New Mandatory Reporting of Cross-Border Tax Arrangements

04.02.2019

As of 25 May 2018 the EU Council has published directives amending Directive 2011/16/EU regarding the automatic exchange of information. The amendment refers to the introduction of a new reporting obligation regarding cross-border tax arrangements. The member-states are to enact laws to this effect by 31 December 2019 resulting in a reporting obligation from 1 July 2020 onwards. Thus, the German Ministry of Finance is expected to issue a respective draft law shortly.

Background

In recent years there have been numerous initiatives to align international tax law both regarding substantive law and accompanying documentation and reporting obligations. Most prominently, the OECD in its project to counter Base Erosion and Profit Shifting has suggested various ways to limit the unwanted conduct of large multinational groups of companies. The project resulted in reports being published on 5 October 2015 containing suggestions to be put into law by the OECD member states.

 

As a consequence, in Germany, amongst other reforms the rules on transfer pricing documentation have been aligned with the OECD’s suggestions and in doing so have been strengthened. This includes the obligation to prepare a company specific Local File as well as a group wide Master File. In addition, the wholly new requirement for particularly large multinational groups of companies to prepare a country-by-country reporting has been introduced. Thus, following the aim of increasing taxpayer transparency documentation and reporting obligations were significantly expanded.

 

Against this background, the new reporting obligation regarding cross-border arrangements constitutes a further step towards achieving full transparency.
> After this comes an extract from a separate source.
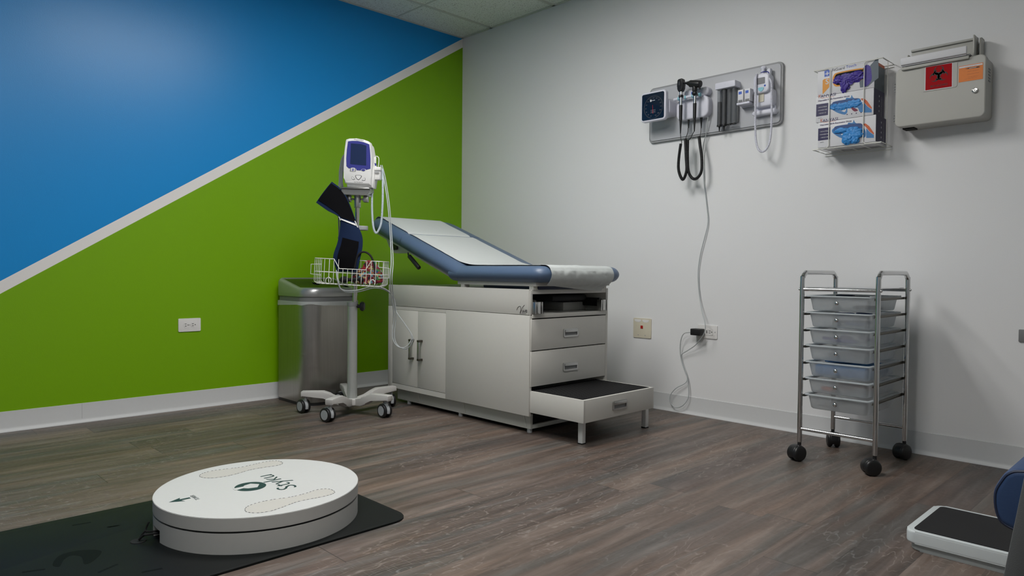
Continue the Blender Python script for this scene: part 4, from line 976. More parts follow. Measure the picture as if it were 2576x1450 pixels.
def scope(name, label, cat, hx, px, ys, coil, thin, socket):
    o = thing(name, label, cat, (hx, -OUT, 1.70), world=True)
    m = MB(); seg(m, hx, ys[1], ys[2], px, 0.0085); seg(m, hx, ys[3], ys[4], px, 0.0080); m.build('metal_neck', 'chrome', o)
    m = MB(); seg(m, hx, ys[2], ys[3], px, 0.0125, bev=0.003); m.build('dimmer_ring', 'black', o)
    m = MB(); seg(m, hx, ys[4], ys[5], px, 0.0098, r2=0.0088); seg(m, hx, ys[5], ys[6], px, 0.0070, r2=0.0030); m.build('grip', 'black', o)
    m = MB(); m.tube([R3(*q) for q in coil], 0.0078, rib=0.0046, amp=0.11, seg=10)
    tipz = W(px, ys[6], OUT)[1]
    for k_, th in enumerate(thin): m.tube(([Vector((hx, -OUT, tipz+0.004))] if k_ == 0 else [])+[R3(*q) for q in (th[1:] if k_ == 0 else th)], 0.0020, seg=7)
    m.build('coiled_cord', 'black', o); return o
c1 = [(1712.7, 361.7, .10), (1707.5, 400, .10), (1707.5, 430, .10), (1717.6, 452, .095), (1727, 430, .09), (1726, 395, .085), (1724, 350, .08)]
op = scope('ophthalmoscope', 'black ophthalmoscope with flat upright head, left scope in the wall cradle', 'medical scope', HX1, 1713, (200, 230, 239, 246, 265, 303, 336), c1, [[(1712, 334, OUT), (1712.7, 348, .103), (1715, 358, .10), (1713, 363, .10)], [(1731, 322, .055), (1730, 334, .06), (1726, 345, .075), (1724, 352, .08)]], None)
z0, z1 = W(1713, 231, OUT)[1], W(1713, 199, OUT)[1]; h = z1-z0
m = MB(); m.prism([(-0.010, 0), (0.010, 0), (0.018, h*0.22), (0.0185, h*0.5), (0.015, h*0.93), (0.010, h), (-0.010, h*0.98), (-0.0165, h*0.9), (-0.0175, h*0.45), (-0.017, h*0.2)], -0.015, 0.014, bev=0.004, seg=3, mx=T(hx := HX1, -OUT, z0) @ XZ0); hd = m.build('scope_head', 'black', op)
MB().prism(rrect(0.010, 0.020, 0.002), 0.014, 0.0152, mx=T(HX1-0.003, -OUT, z0+h*0.62) @ XZ0).build('eyepiece', 'smoke', hd)
c2 = [(1730, 352, .085), (1729.6, 400, .085), (1732, 432, .085), (1742, 449, .08), (1754, 448, .08), (1764.6, 430, .075), (1765, 395, .07), (1761, 365, .065), (1758.6, 343.6, .06)]
ot = scope('otoscope', 'black otoscope with horizontal head and cone tip, right scope in the wall cradle', 'medical scope', HX2, 1748, (212, 228, 233, 240, 260, 297, 331), c2, [[(1742, 329, OUT), (1741, 340, .10), (1736, 350, .09), (1730, 354, .085)], [(1763.4, 318, .055), (1763, 332, .057), (1761, 342, .06), (1758.6, 346, .06)]], None)
m = MB(); zb = W(1748, 209, OUT)[1]; yo = -OUT-0.002
m.cyl((HX2-0.030, yo, zb+0.002), (HX2+0.036, yo-0.002, zb-0.014), 0.0190, r2=0.0200, seg=24, bev=0.004)
m.cyl((HX2-0.052, yo, zb+0.008), (HX2-0.028, yo, zb+0.002), 0.006, r2=0.0165, seg=20); m.cyl((HX2-0.083, yo, zb+0.014), (HX2-0.050, yo, zb+0.0075), 0.0028, r2=0.0066, seg=14)
hd = m.build('scope_head', 'black', ot)
m = MB(); m.cyl((HX2, yo, zb-0.045), (HX2, yo, zb-0.012), 0.0135, bev=0.002); m.ball((HX2+0.030, yo, zb-0.035), 0.0055); m.build('head_collar', 'black', ot)
m = MB(); m.ball((HX2+0.004, yo-0.010, W(1748, 236, OUT)[1]), 0.0125, sc=(1.2, 0.8, 1)); m.build('dimmer_knob', 'black', ot)
# speculum dispenser
sx0, sx1 = 2.160, 2.272
sd2 = thing('speculum_dispenser', 'smoked four-tube speculum dispenser with white cap on the grey board', 'dispenser', ((sx0+sx1)/2, 0, 1.68), world=True)
zt = 1.786
m = MB(); m.soft(sx1-sx0+0.004, 0.034, 0.006, 0.0205, 0.078, 0.004, mx=WR((sx0+sx1)/2, zt-0.006)); cp = m.build('cap', 'lavwhite', sd2)
text_multi([('SPECULA', 0.006, (sx0+sx1)/2, zt+0.002, 0.0785, 0, 1), ('DISPENSER', 0.005, (sx0+sx1)/2, zt-0.006, 0.0785, 0, 1)][:0] or [('- - - -', 0.006, (sx0+sx1)/2, zt-0.004, 0.0783, 0, 1)], 'greyink', cp, 'printed_lines', mx=WR(0, 0))
MB().box(sx0+0.002, sx1-0.002, -0.034, -0.0205, 1.585, 1.772, 0.002).build('back_plate', 'midgrey', sd2)
for i, x in enumerate((2.1735, 2.2005, 2.2295, 2.2570)):
    m = MB(); blk = i < 2; zb_ = 1.575
    m.cyl((x, -0.052, zb_), (x, -0.052, 1.772), 0.0125, seg=20); tu = m.build('tube', 'smokeclear' if not blk else ('smokeclear'), sd2)
    fill = 1.70 if i == 0 else 1.765
    if blk:
        MB().cyl((x, -0.052, zb_+0.002), (x, -0.052, fill), 0.0105, seg=16).build('specula_stack', 'black', tu)
        MB().cyl((x, -0.052, zb_-0.004), (x, -0.052, zb_+0.004), 0.0135, seg=18).cyl((x, -0.052, zb_-0.030), (x, -0.052, zb_-0.003), 0.0022, r2=0.0055, seg=10).build('tube_end', 'black', tu)
    else:
        MB().prism([(0.0135*math.cos(k*PI/12), 0.0135*math.sin(k*PI/12)) for k in range(24)], zb_-0.002, zb_+0.002, mx=T(x, -0.052, 0), hole=[(0.010*math.cos(k*PI/12), 0.010*math.sin(k*PI/12)) for k in range(24)]).build('tube_end', 'black', tu)
# thermometer unit
TH0 = (2.418, 1.69)
th = thing('wall_thermometer', 'pale lavender electronic thermometer with small display at the right end of the grey board', 'thermometer', frame=WR(*TH0))
m = MB(); m.soft(0.104, 0.090, 0.022, 0.0205, 0.064, 0.010, cx=0.002, cy=-0.010); m.soft(0.126, 0.026, 0.012, 0.0205, 0.056, 0.010, cx=0.002, cy=-0.080)
m.soft(0.11, 0.03, 0.008, 0.0205, 0.034, 0.002, cy=-0.062); ho = m.build('holder', 'lavwhite', th)
m = MB(); m.soft(0.084, 0.098, 0.022, 0.030, 0.082, 0.008, cx=-0.001, cy=0.060); un = m.build('display_unit', 'lavwhite', th)
MB().prism(rrect(0.052, 0.032, 0.004), 0.0815, 0.0832, mx=T(-0.006, 0.072, 0)).build('display', 'darkinside', un)
MB().prism(smooth2([(-0.014, 0.026), (-0.016, 0.038), (0.010, 0.038), (0.010, 0.026), (-0.002, 0.018)]), 0.0815, 0.084, mx=T(0.002, 0, 0)).build('button', 'aqua', un)
MB().ball((0.020, 0.045, 0.082), 0.005, sc=(1, 1, 0.5)).build('button', 'logoblue', un)
MB().ball((-0.030, 0.042, 0.082), 0.0045, sc=(1, 1, 0.5)).build('button', 'aqua', un)
MB().box(-0.020, 0.008, -0.030, 0.018, 0.066, 0.0672).build('rating_label', 'ivory', ho)
text_multi([('= = = =', 0.006, -0.006, 0.012-0.007*k, 0.0673, 0, 0.8) for k in range(6)], 'greyink', ho, 'printed_lines')
m = MB(); m.cyl((-0.010, 0.098, 0.05), (-0.008, 0.142, 0.045), 0.011, r2=0.008, bev=0.002); m.ball((-0.008, 0.146, 0.044), 0.010, sc=(1.6, 1, 1)); m.box(0.014, 0.034, 0.098, 0.136, 0.030, 0.055, 0.005)
pb = m.build('probe', 'lavwhite', th)
MB().tube([(-0.016, 0.120, 0.056), (0.004, 0.122, 0.058), (0.024, 0.116, 0.056), (0.030, 0.098, 0.052)], 0.0022).build('probe_clip', 'monblue', pb)
cl = [(1904, 186, .085), (1902, 197, .088), (1901, 238.6, .09), (1900, 299, .09), (1901, 347, .09), (1907, 374, .09), (1918, 382, .09), (1930, 372, .085), (1938, 347, .08), (1941, 299, .08), (1941, 238.6, .08), (1940, 206, .08), (1931, 194, .07)]
m = MB(); m.tube([th.matrix_basis.inverted() @ R3(*q) for q in cl], 0.0052, rib=0.0044, amp=0.10, seg=10); m.build('coiled_cord', 'lavwhite', th)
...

Tax arrangements to be reported

According to the EU’s directive the new reporting obligation targets so-called cross-border tax arrangements, i.e. tax arrangements that involve (at least) more than one member state or a member state and a third country. In addition, certain hallmarks have been defined that must be met for a reporting obligation to result. Some of these hallmarks only apply in combination with the so-called main benefit test that is satisfied if (one of) the main benefit(s) that may reasonably be expected to derive from an arrangement is the obtaining of a tax advantage. Specifically, the hallmarks are categorized as follows:

  1. Generic hallmarks linked to the main benefit test
  2. Specific hallmarks linked to the main benefit test
  3. Specific hallmarks related to cross-border transactions
  4. Specific hallmarks concerning automatic exchange of information and beneficial ownership
  5. Specific hallmarks concerning transfer pricing

Exemplarily, with regard to transfer pricing the hallmarks are considered to be met if the arrangement (1.) involves the use of unilateral safe harbor rules, (2.) involves the transfer of hard-to-value intangibles and (3.) involves an intragroup cross-border transfer of functions and/or risks and/or assets in combination with a significant drop in EBIT (50%). Thus, already judging from these exemplary hallmarks, there is a very wide range of (potentially) reportable tax arrangements.

Persons obliged to file the report

According to the directive, the reporting obligation first and foremost affects so-called intermediaries. An intermediary means any person that designs, markets, organizes or makes available for implementation or manages the implementation of a reportable arrangement. In addition, this also means any person that knows or could be reasonably expected to know that they have undertaken to provide, directly or indirectly, aid, assistance or advise with respect to aforementioned activities. Thus, judging from the directive’s wording, there is a very wide circle of persons that (potentially) are affected by the reporting obligation. In particular, the directive refers to financial intermediaries and other providers of tax advice.

 

In this regard, the directive allows for the implementation of the right to a waiver from filing the respective information where the reporting obligation would breach the legal professional privilege (duty of confidentiality). This is particularly relevant for tax advisors, lawyers and auditors. In such circumstances, the respective intermediary (obliged to observe confidentiality) must notify any other intermediary or, if there is no such intermediary, the relevant taxpayer. Consequently, the relevant taxpayer will only be obliged to file the report in case there is no intermediary or such intermediary is obliged to observe confidentiality.

Conclusion

The new reporting obligation specified by EU directive is to be implemented by the member states in the course of 2019. A German draft law is expected shortly. While many details are as of yet uncertain, it is already clear that compliance requirements will strongly increase. This is will be exacerbated by the fact that the directive provides for very short reporting deadlines (30 days) and calls for effective, proportionate and dissuasive penalties to be adopted. Moreover, tax arrangements from June 2018 onwards are to be reported. Consequently, for taxpayers and (potential) intermediaries both it is strongly recommended to start evaluating potential obligations.